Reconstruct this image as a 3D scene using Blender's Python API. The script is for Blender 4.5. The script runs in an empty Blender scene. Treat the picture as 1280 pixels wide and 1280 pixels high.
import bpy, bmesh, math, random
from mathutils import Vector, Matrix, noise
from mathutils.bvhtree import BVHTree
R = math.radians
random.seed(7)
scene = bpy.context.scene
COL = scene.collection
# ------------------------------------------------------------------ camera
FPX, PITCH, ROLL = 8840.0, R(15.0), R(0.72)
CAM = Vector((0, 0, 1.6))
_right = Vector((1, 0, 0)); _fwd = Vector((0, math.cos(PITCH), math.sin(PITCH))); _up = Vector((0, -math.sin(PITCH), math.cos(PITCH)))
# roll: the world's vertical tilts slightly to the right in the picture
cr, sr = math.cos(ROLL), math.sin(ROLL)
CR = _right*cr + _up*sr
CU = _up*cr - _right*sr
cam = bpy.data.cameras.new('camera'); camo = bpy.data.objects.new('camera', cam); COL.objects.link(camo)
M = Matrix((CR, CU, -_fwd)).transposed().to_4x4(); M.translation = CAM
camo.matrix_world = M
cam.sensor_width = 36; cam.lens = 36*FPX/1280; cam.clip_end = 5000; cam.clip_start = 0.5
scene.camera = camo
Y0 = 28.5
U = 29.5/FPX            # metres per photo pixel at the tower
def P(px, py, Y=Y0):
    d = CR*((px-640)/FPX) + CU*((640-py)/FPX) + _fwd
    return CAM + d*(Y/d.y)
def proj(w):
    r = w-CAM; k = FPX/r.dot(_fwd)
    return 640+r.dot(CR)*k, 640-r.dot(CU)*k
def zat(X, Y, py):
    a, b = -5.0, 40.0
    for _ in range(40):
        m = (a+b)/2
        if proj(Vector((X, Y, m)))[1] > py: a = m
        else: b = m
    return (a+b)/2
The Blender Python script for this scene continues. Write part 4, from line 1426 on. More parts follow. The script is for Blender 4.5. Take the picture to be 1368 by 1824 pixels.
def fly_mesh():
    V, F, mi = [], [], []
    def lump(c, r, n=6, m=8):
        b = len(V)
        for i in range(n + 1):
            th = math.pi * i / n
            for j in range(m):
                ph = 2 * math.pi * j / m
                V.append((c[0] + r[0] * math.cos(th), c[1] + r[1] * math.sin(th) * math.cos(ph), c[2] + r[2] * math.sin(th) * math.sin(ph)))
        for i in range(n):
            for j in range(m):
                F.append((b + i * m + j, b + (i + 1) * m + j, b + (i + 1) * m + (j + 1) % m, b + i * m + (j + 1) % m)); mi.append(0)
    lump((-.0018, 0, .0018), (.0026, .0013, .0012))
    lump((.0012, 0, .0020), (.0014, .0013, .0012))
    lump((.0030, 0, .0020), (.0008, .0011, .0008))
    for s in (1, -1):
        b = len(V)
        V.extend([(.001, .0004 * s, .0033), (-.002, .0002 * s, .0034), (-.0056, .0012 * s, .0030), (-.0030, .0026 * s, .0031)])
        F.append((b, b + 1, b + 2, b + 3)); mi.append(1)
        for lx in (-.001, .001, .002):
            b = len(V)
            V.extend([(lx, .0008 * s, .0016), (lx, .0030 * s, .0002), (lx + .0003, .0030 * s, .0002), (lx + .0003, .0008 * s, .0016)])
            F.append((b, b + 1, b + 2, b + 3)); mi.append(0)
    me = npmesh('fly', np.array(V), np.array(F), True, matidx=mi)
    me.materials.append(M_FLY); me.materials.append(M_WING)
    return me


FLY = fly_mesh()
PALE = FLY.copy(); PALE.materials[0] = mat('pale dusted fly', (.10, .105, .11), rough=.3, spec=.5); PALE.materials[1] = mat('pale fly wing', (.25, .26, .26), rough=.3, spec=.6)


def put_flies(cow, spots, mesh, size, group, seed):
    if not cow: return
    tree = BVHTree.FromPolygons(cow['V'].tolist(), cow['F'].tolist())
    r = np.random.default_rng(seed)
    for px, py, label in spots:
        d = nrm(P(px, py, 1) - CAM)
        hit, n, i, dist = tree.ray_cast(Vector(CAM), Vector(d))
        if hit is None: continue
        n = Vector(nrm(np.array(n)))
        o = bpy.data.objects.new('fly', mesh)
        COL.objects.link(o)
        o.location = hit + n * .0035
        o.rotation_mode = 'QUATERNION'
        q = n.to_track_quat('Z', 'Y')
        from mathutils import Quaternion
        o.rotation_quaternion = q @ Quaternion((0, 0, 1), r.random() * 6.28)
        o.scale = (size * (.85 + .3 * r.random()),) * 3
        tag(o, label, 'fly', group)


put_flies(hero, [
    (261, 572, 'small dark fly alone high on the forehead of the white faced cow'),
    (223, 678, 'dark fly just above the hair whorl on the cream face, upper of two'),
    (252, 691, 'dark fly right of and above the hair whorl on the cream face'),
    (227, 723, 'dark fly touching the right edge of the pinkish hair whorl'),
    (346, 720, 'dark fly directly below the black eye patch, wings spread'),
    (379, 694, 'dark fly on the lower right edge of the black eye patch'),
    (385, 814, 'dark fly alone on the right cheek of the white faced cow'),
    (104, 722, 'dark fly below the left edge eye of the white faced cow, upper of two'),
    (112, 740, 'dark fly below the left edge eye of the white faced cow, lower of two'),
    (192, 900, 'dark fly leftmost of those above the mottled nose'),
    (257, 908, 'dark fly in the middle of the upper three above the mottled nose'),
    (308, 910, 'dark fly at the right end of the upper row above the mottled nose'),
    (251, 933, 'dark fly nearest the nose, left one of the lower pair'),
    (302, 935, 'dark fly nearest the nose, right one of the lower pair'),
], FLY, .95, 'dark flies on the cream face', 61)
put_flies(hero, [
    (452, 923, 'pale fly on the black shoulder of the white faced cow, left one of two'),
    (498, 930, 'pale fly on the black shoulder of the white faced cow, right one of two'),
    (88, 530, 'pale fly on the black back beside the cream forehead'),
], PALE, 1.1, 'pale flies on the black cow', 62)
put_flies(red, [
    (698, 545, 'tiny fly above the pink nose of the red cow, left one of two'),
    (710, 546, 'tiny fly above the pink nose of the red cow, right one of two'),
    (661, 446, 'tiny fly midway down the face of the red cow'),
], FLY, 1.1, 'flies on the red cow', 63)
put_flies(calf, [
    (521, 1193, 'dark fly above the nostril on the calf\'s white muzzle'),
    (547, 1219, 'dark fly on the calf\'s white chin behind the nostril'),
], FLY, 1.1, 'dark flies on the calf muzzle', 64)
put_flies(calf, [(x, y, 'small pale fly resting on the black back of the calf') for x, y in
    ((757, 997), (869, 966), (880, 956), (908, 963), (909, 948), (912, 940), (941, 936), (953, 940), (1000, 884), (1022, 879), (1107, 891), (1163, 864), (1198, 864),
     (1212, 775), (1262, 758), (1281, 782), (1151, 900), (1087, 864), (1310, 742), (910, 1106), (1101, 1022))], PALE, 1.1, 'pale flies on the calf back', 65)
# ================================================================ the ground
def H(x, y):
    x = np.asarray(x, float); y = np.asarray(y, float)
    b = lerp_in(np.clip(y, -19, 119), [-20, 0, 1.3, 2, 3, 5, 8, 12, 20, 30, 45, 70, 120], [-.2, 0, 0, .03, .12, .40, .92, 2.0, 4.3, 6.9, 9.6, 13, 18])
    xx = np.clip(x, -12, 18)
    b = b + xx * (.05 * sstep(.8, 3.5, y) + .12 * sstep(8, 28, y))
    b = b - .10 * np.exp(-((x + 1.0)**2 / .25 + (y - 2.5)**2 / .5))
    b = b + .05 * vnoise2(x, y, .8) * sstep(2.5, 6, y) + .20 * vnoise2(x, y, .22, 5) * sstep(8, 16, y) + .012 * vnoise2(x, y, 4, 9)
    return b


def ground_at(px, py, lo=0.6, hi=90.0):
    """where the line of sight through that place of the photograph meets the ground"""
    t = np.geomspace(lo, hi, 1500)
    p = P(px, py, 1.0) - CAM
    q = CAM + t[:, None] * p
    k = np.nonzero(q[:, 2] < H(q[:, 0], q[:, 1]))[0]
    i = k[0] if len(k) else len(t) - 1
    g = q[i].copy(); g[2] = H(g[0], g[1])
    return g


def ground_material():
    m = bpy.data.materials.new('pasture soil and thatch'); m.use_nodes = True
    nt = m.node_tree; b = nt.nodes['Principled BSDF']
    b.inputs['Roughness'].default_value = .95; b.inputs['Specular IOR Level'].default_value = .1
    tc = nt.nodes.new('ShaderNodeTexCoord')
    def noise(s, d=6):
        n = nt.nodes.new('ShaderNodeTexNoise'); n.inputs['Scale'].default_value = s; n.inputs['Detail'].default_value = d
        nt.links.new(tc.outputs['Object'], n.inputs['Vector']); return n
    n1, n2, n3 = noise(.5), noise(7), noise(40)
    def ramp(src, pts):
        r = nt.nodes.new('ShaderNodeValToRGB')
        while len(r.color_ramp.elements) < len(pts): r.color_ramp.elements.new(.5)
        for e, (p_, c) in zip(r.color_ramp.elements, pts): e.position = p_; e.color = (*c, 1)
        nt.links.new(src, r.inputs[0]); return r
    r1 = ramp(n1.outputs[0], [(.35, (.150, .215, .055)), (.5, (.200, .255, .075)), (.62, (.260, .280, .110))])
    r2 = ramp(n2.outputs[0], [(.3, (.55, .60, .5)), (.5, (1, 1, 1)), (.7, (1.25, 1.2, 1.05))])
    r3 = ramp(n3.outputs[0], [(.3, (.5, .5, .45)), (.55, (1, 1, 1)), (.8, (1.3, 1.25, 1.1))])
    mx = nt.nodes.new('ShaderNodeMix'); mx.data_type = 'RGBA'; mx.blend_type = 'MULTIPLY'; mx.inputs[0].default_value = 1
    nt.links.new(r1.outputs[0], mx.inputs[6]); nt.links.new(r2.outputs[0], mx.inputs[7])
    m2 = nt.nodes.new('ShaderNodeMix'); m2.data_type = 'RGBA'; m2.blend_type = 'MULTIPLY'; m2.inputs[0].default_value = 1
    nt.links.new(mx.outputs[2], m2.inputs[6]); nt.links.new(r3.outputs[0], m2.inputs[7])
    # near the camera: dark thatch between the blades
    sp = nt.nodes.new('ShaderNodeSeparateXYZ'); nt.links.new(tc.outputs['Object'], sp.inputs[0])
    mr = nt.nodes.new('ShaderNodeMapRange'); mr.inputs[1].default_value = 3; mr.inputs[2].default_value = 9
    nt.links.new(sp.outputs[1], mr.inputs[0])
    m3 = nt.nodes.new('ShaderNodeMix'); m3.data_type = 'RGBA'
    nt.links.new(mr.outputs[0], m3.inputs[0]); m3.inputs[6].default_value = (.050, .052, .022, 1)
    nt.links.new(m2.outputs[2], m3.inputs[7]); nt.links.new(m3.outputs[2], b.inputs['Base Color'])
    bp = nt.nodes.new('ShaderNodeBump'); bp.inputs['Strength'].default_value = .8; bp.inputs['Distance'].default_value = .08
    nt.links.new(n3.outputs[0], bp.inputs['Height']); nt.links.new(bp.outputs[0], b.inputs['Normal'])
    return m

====

_EXERCISE INSTRUCTIONS_
Count how many lines above carry the word "pixels". Only the number is required.

_EXPECTED OUTPUT_
2